What you will do:
Report back each line of the records that contains the string "picture".

Record extracts:

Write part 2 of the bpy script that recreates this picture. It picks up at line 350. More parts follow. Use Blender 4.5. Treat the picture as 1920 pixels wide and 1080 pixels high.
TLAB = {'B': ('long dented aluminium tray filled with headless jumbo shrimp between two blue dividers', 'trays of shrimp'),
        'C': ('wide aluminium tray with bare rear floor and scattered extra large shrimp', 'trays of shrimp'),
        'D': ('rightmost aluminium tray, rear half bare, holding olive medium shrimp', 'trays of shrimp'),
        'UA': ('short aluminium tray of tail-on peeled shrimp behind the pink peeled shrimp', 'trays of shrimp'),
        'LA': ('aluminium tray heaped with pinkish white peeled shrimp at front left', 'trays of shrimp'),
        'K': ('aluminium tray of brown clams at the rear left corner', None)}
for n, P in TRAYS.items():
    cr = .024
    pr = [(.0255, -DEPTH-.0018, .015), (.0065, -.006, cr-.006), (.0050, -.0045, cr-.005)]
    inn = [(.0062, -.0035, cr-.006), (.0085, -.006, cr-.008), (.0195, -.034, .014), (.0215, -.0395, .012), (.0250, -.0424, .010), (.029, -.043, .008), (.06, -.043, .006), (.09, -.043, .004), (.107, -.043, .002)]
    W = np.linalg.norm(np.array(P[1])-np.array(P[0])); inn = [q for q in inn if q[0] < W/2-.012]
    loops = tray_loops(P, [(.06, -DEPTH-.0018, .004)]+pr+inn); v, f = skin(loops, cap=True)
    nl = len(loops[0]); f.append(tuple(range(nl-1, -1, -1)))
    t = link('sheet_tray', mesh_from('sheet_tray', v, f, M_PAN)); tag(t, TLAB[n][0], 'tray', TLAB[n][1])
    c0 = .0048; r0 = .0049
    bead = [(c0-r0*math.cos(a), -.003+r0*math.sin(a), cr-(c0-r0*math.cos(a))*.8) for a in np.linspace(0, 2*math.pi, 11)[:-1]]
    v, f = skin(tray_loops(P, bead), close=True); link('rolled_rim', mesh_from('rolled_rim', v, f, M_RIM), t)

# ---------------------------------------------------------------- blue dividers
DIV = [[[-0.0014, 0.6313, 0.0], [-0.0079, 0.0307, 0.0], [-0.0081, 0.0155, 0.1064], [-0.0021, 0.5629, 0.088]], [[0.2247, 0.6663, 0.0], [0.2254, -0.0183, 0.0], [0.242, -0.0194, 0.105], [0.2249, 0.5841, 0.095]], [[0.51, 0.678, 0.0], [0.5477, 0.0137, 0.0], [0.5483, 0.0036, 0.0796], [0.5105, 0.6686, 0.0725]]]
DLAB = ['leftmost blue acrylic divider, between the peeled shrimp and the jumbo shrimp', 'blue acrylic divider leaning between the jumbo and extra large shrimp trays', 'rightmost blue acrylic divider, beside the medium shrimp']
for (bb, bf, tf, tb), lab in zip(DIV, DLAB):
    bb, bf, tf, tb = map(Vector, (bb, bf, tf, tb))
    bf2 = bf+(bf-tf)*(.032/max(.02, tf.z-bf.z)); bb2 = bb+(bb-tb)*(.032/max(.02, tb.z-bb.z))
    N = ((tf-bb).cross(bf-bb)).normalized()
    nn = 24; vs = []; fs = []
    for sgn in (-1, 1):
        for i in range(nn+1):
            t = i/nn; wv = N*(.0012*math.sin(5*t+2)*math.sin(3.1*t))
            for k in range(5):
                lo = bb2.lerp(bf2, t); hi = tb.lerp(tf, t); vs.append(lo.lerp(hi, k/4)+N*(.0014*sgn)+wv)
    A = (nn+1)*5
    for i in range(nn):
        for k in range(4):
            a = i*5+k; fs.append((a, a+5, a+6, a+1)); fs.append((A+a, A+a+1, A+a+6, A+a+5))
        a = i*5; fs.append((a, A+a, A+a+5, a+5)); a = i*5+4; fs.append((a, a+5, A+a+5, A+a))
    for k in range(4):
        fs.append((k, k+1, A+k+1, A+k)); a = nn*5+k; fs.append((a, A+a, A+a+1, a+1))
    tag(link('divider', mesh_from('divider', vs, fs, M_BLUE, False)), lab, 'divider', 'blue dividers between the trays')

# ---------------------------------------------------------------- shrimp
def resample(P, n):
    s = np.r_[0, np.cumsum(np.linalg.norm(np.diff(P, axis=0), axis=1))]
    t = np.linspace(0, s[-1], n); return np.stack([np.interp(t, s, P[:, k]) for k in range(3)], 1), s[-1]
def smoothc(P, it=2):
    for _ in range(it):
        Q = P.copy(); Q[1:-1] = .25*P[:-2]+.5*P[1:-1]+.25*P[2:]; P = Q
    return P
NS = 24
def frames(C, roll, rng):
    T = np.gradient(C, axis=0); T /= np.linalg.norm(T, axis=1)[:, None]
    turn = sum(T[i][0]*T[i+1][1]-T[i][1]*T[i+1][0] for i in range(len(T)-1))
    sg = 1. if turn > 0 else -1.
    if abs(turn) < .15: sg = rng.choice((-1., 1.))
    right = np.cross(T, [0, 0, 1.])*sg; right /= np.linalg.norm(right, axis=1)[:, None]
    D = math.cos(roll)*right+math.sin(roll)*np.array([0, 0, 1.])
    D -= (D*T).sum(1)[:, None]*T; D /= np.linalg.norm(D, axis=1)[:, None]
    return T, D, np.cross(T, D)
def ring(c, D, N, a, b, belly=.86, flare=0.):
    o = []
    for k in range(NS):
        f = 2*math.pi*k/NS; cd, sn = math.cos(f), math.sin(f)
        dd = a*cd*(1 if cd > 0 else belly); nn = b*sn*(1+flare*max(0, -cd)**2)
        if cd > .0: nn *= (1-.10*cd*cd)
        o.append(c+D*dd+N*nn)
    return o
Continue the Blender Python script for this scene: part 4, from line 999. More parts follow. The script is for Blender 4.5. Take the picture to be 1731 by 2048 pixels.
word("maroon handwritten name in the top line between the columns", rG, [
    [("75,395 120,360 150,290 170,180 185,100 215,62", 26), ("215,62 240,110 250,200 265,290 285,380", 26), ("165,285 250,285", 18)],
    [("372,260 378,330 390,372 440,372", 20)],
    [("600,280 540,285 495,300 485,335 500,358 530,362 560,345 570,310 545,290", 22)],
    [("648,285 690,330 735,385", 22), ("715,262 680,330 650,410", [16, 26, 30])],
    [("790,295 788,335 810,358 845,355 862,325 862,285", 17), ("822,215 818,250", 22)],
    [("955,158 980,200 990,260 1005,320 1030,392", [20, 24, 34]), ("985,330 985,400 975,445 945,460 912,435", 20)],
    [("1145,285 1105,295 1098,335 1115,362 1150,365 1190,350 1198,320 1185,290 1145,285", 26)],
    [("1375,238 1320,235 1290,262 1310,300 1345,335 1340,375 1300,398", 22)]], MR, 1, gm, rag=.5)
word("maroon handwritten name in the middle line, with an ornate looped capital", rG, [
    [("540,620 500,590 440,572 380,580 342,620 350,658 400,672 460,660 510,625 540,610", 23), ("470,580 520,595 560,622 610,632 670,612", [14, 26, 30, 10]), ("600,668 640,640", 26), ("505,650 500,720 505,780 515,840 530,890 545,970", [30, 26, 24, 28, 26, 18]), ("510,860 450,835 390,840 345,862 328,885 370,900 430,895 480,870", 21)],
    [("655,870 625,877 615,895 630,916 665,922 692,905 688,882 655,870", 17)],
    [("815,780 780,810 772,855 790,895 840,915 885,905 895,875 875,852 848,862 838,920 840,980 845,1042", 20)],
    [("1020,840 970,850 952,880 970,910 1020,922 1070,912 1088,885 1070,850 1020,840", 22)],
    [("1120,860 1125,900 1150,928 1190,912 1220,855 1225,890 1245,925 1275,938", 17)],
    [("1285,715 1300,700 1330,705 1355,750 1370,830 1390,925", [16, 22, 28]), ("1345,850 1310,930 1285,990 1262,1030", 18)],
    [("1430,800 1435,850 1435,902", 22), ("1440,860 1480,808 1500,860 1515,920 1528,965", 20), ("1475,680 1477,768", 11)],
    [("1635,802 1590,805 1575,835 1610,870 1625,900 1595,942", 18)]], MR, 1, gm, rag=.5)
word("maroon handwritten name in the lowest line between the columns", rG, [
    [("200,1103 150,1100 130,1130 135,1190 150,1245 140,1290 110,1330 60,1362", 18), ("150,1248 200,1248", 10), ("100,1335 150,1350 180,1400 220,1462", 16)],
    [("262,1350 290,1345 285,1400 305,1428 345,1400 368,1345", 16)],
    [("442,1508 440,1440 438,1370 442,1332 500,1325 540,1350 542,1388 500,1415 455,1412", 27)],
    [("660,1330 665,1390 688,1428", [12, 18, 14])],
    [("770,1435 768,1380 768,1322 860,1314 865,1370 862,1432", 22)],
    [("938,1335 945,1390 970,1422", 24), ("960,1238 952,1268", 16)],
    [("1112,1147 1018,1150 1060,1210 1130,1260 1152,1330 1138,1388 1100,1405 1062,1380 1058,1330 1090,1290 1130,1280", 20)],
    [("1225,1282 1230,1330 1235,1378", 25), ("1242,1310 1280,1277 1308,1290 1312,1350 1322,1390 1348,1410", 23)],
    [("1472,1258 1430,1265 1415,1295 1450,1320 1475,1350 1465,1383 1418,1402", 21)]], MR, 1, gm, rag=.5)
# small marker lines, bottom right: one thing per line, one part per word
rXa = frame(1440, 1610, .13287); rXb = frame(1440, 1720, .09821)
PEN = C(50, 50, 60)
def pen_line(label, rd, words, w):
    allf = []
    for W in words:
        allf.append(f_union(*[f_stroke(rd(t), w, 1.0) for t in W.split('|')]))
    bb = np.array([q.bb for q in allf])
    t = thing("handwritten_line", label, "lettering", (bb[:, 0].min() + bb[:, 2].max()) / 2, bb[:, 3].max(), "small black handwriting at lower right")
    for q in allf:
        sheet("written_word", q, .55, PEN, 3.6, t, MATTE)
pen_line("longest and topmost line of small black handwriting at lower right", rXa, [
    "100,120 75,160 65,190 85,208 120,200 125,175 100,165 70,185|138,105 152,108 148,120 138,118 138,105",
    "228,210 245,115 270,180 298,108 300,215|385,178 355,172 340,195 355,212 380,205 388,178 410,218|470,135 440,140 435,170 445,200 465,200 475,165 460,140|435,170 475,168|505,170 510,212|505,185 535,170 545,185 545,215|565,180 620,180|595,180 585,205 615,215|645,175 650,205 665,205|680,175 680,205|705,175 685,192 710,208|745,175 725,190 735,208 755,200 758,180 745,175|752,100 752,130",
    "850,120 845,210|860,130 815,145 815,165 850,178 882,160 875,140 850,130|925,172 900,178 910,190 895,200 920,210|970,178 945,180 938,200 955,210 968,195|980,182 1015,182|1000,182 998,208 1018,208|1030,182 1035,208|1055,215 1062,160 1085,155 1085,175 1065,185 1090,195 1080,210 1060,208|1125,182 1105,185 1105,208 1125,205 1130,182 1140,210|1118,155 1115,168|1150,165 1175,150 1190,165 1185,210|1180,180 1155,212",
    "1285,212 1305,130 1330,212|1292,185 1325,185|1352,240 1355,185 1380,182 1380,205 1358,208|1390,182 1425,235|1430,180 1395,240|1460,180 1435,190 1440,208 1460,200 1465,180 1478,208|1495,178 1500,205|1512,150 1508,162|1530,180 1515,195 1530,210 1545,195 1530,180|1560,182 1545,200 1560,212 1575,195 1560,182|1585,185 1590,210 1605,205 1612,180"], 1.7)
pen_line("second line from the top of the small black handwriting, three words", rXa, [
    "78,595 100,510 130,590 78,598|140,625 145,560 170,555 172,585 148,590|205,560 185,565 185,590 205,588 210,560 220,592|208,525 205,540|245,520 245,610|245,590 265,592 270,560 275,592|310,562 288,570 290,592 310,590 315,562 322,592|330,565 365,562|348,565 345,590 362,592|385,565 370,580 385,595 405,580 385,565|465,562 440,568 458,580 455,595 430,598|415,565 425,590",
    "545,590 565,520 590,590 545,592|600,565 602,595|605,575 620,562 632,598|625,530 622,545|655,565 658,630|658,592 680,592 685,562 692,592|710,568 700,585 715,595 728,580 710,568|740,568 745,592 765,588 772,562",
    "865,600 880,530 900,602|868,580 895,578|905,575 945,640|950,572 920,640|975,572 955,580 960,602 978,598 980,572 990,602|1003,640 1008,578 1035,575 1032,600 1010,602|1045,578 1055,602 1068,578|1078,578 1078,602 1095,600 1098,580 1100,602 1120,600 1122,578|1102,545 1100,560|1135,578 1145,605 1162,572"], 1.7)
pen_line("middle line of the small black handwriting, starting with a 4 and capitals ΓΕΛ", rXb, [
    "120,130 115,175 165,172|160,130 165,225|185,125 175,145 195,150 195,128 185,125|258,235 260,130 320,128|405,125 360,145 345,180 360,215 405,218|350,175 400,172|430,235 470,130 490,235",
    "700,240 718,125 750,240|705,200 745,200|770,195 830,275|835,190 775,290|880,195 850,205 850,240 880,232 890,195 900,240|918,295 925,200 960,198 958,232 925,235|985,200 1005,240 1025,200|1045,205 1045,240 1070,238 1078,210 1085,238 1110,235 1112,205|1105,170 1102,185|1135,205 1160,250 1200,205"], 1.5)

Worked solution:
Write part 2 of the bpy script that recreates this picture. It picks up at line 350. More parts follow. Use Blender 4.5. Treat the picture as 1920 pixels wide and 1080 pixels high.
Continue the Blender Python script for this scene: part 4, from line 999. More parts follow. The script is for Blender 4.5. Take the picture to be 1731 by 2048 pixels.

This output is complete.